Equally amazing is how the crowd, who witnesses this bold act of faith, immediately goes back to the fear environment, when they hear that the young girl whom Jesus was to heal has now died. So, the story is repeated, but in a continuous flow, this time Jesus reaches out and touches the hand of the dead girl to heal her, and in the process calls into account the atmosphere of fear and cynicism that the crowd is intent on holding. The woman suffering from a hemorrhage (which itself could be explored separately from this reflection) realizes and responds to the relationship that Jesus invites, in fact, that Jesus IS. And then, Jesus Himself it seems is inspired or even empowered to move forward and extend the relationship of faith, trust and healing forward and outward, now to the twelve-year-old who has died and her family.
But what of the fearful crowd? The crowd is not separate from what is going on. The relationship is happening within the crowd, beaconing to the crowd to join in and appreciate and indeed reap the fruits of this transformative relationship. What will it take for us to let go of the fears that prevent us from not just seeing the miracle of Love and Healing, but more importantly prevent us from participating in it. The flow of Healing cannot be stopped, but we can certainly manufacture some pretty hefty obstacles that fool us in to believing that the God in Love with us is not always seeking to Love us in and through each other.

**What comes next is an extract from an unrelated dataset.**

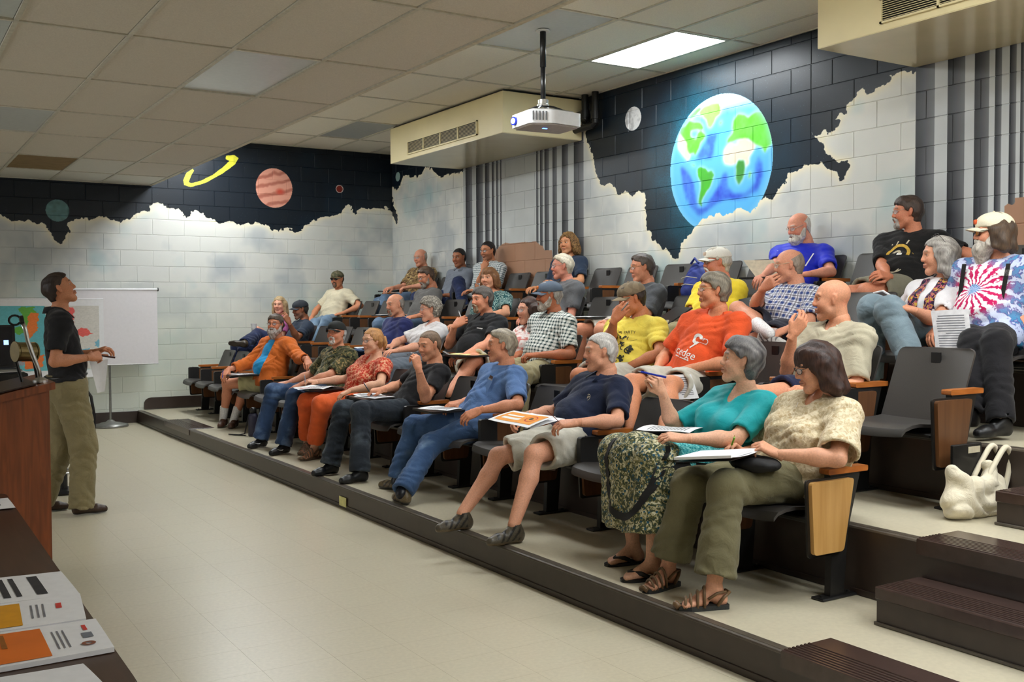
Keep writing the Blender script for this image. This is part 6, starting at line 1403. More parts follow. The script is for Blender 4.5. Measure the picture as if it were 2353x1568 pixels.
Pn['blacktee'] = person('blacktee', 'man in a black tee resting his chin on his fist and holding a pen', skin=(222, 156, 126), brow=(110, 84, 64), stub=((150, 110, 88), .3), wd=1.08, dp=1.0, belly=.15, hair=dict(style='crew', t=.004, color=(128, 104, 84), color2=(104, 82, 64)),
    shirt=dict(mat=cloth('black_cotton', 'plain', (26, 25, 28)), slv=.66, g=.012, name='tee_shirt'), legs=dict(kind='pants', mat=cloth('charcoal_denim', 'denim', (44, 50, 58), (78, 86, 94), fold=.009), flare=.014), shoes=dict(kind='shoe', color=(22, 22, 24), sole=(18, 18, 18), lace=(20, 20, 22)), hands=dict(L=(1.0, .9, (.1, -.9, .3)), R=(.75, .8, UPB)), arms=1.08)
Pn['red'] = person('red', 'woman in a red patterned blouse and orange trousers with a ponytail', female=True, skin=(226, 172, 146), brow=(170, 130, 90), wd=1.02, dp=1.05, belly=.5, bust=.55,
    hair=dict(style='long', t=.010, color=(206, 152, 96), color2=(164, 112, 66), tail=True, seed=6), glasses=dict(color=(96, 70, 56), big=.9), shirt=dict(mat=cloth('red_blouse_print', 'floral', (196, 62, 44), (206, 76, 56), (232, 176, 140), (226, 150, 110), s=1.3, fold=.009), slv=.62, puff=.012, vneck=.06, g=.010, name='blouse'),
    legs=dict(kind='capri', mat=cloth('orange_cotton', 'plain', (224, 98, 48), fold=.007), flare=.006, g=.008), shoes=dict(kind='sandal', color=(120, 96, 76), sole=(96, 78, 62)), hands=dict(L=(.35, .4, UPB), R=(.75, .8, UPB)))
Pn['camo'] = person('camo', 'man in a camouflage shirt, jeans and black cap, hands on his knees', skin=(212, 144, 116), brow=(170, 160, 150), ruddy=.8, wd=1.08, dp=1.05, belly=.5, hair=dict(style='fringe', t=.010, color=(206, 204, 200), color2=(176, 172, 168)), cap=dict(color=(34, 36, 34), brim=(30, 32, 30)),
    beard=dict(kind='goatee', t=.005, color=(216, 208, 200), color2=(186, 172, 160)), shirt=dict(mat=cloth('leaf_camouflage', 'camo', (86, 88, 58), (132, 118, 78), (38, 40, 30), (176, 150, 104), s=1.6), slv=.86, g=.018, fold=.006, collar='polo'),
    legs=dict(kind='pants', mat=cloth('dark_denim', 'denim', (50, 72, 106), (100, 124, 158), fold=.009), flare=.010), shoes=dict(kind='sport', color=(26, 26, 28), sole=(22, 22, 24), lace=(26, 26, 28), swoosh=True), hands=dict(L=(.15, .2, UPB), R=(.12, .2, UPB)))
Pn['orangejkt'] = person('orangejkt', 'bearded man with glasses in an orange jacket over a blue shirt, shorts', skin=(214, 142, 112), brow=(84, 66, 54), ruddy=.8, wd=1.14, dp=1.16, belly=.95, wide=1.05, hair=dict(style='full', t=.012, color=(70, 58, 50), color2=(108, 96, 86)), glasses=dict(color=(70, 34, 26), big=.85),
    beard=dict(kind='long', t=.014, length=.035, color=(150, 138, 130), color2=(186, 176, 170)), shirt=dict(mat=cloth('azure_shirt', 'plain', (30, 138, 192)), slv=.25, g=.010, jacket=cloth('orange_canvas', 'plain', (206, 106, 40), fold=.010)),
    legs=dict(kind='shorts', mat=cloth('pale_khaki', 'plain', (190, 182, 134)), len=.62), shoes=dict(kind='shoe', color=(84, 56, 42), sole=(60, 44, 36), lace=(60, 42, 32)), socks=dict(len=.13, color=(222, 220, 218)), hands=dict(L=(.3, .3, (-.3, -.6, .6)), R=(.5, .5, UPB)))
# second row
Pn['baldtan'] = person('baldtan', 'bald man in a light tan button shirt with his hand at his mouth', row=2, skin=(222, 156, 126), brow=(150, 120, 98), stub=((160, 120, 100), .25), wd=1.1, dp=1.0, belly=.3, wide=.98,
    shirt=dict(mat=cloth('pale_tan_cotton', 'plain', (190, 182, 158), fold=.010), slv=.86, g=.018, collar='open', vneck=.02, fold=.006), legs=dict(kind='shorts', mat=cloth('dark_navy_shorts', 'plain', (34, 38, 66)), len=.5), hands=dict(L=(.4, .4, UPB), R=(.55, .5, (-.1, -.9, .3))))
Pn['orangetee'] = person('orangetee', 'tall man in a bright orange printed tee with hands clasped', row=2, skin=(218, 146, 112), brow=(130, 110, 90), wd=1.10, dp=1.02, belly=.35, hair=dict(style='full', t=.016, color=(156, 146, 128), color2=(104, 96, 84), seed=8), glasses=dict(color=(178, 160, 120), metal=.8, big=.85),
    shirt=dict(mat=cloth('orange_tee_cotton', 'plain', (240, 94, 48), fold=.010), slv=.78, g=.018, fold=.006, name='tee_shirt'), legs=dict(kind='shorts', mat=MATS['khaki_shorts'], len=.84), hands=dict(L=(.5, .5, UPB), R=(.5, .5, UPB)))
Pn['yellowtee'] = person('yellowtee', 'man in a yellow printed tee and tan cap holding his hand to his face', row=2, skin=(192, 122, 88), brow=(70, 50, 40), wd=1.06, dp=.98, belly=.25, hair=dict(style='short', t=.006, color=(54, 42, 36), color2=(40, 32, 28)), cap=dict(color=(134, 118, 94), brim=(148, 132, 106), color2=(120, 104, 82)),
    shirt=dict(mat=cloth('yellow_tee_cotton', 'plain', (240, 218, 92), fold=.010), slv=.74, g=.018, fold=.006, name='tee_shirt'), legs=dict(kind='shorts', mat=MATS['khaki_shorts'], len=.80), hands=dict(L=(.4, .4, UPB), R=(.45, .4, (-.5, -.7, .3))))
Pn['plaidcap'] = person('plaidcap', 'grey-bearded man in a green and white plaid shirt and faded cap', row=2, skin=(184, 112, 82), brow=(130, 116, 104), wd=1.06, dp=1.04, belly=.5, hair=dict(style='short', t=.006, color=(176, 170, 162), color2=(140, 132, 124)), cap=dict(color=(84, 96, 112), brim=(92, 104, 120), badge=(196, 110, 50)),
    beard=dict(kind='full', t=.010, color=(196, 186, 174), color2=(158, 146, 134)), shirt=dict(mat=cloth('green_white_plaid', 'gingham', (36, 62, 62), (226, 228, 222), s=36.), slv=.80, g=.016, collar='polo'), legs=dict(kind='pants', mat=cloth('light_khaki', 'plain', (156, 146, 112))), hands=dict(L=(.7, .7, UPB), R=(.7, .6, UPB)))
Pn['floral'] = person('floral', 'woman in a pink and white floral blouse behind the plaid man', row=2, female=True, skin=(222, 160, 138), brow=(90, 60, 50), bust=.5, hair=dict(style='long', t=.010, color=(74, 46, 34), color2=(48, 30, 24), lens=.13, seed=5), glasses=dict(color=(190, 170, 160), metal=.7),
    shirt=dict(mat=cloth('pink_floral', 'floral', (232, 222, 218), (224, 196, 190), (206, 120, 112), (238, 232, 228), s=.6), slv=.9, g=.016, vneck=.04, name='blouse'), legs=dict(kind='pants', mat=MATS['dark_denim']), legs_seen=False)
Pn['blackpolo'] = person('blackpolo', 'moustached man in a black polo with legs crossed and a phone in hand', row=2, skin=(220, 150, 122), brow=(96, 80, 70), ruddy=.7, wd=1.14, dp=1.14, belly=.8, wide=1.03, hair=dict(style='full', t=.012, color=(106, 98, 92), color2=(66, 60, 56), seed=3),
    beard=dict(kind='goatee', t=.008, color=(172, 148, 122), color2=(120, 96, 76)), shirt=dict(mat=cloth('black_pique', 'plain', (34, 34, 36)), slv=.7, g=.014, collar='polo'), legs=dict(kind='shorts', mat=cloth('pale_shorts', 'plain', (206, 198, 178)), len=.7), hands=dict(L=(.6, .6, UPB), R=(.75, .8, (-.3, -.8, .3))))
Pn['whitecurly'] = person('whitecurly', 'woman with curly grey hair in a white tee with a paper on her tablet', row=2, female=True, skin=(222, 160, 136), brow=(140, 120, 110), bust=.6, belly=.4, wd=1.04, hair=dict(style='full', t=.026, color=(178, 170, 156), color2=(122, 114, 102), curl=.006, low=-.085), glasses=dict(color=(150, 130, 120), metal=.5, big=.9),
    shirt=dict(mat=cloth('white_tee_cotton', 'plain', (226, 222, 222), fold=.009), slv=.7, g=.012, vneck=.03, name='tee_shirt'), legs=dict(kind='pants', mat=cloth('grey_cotton', 'plain', (104, 112, 122))), hands=dict(L=(.3, .3, UPB), R=(.35, .4, UPB)))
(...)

Suffering and death are realities that we face each day on different levels in our relationships with each other and the world. The question though is how will we allow Life in all of its experiences to “cross” us, or to transform us, like the meeting point of the two pieces of timber in a cross. The meeting point is not static but flowing out in all directions.
Now back to where we began this reflection… Just as Jesus “crosses” again to the “other side” as we hear in today’s Gospel, we are called not to cross out “sides” of life, but to cross through them, realizing and responding to our own suffering and fear BY and THROUGH responding to other’s suffering and fear (and vice versa). In this way we cross fear IN faith, staying in and near the crowd and staying close to the “sea” of Love and healing that constantly longs to wash over us.
Peace
Thomas
The soul is the delicate yet durable cloth woven and laced together in loving pattern by the merciful strokes of God’s Passings…
And the sheen of our soul is the ever-glowing awareness we have of this sacred-stitched fabric.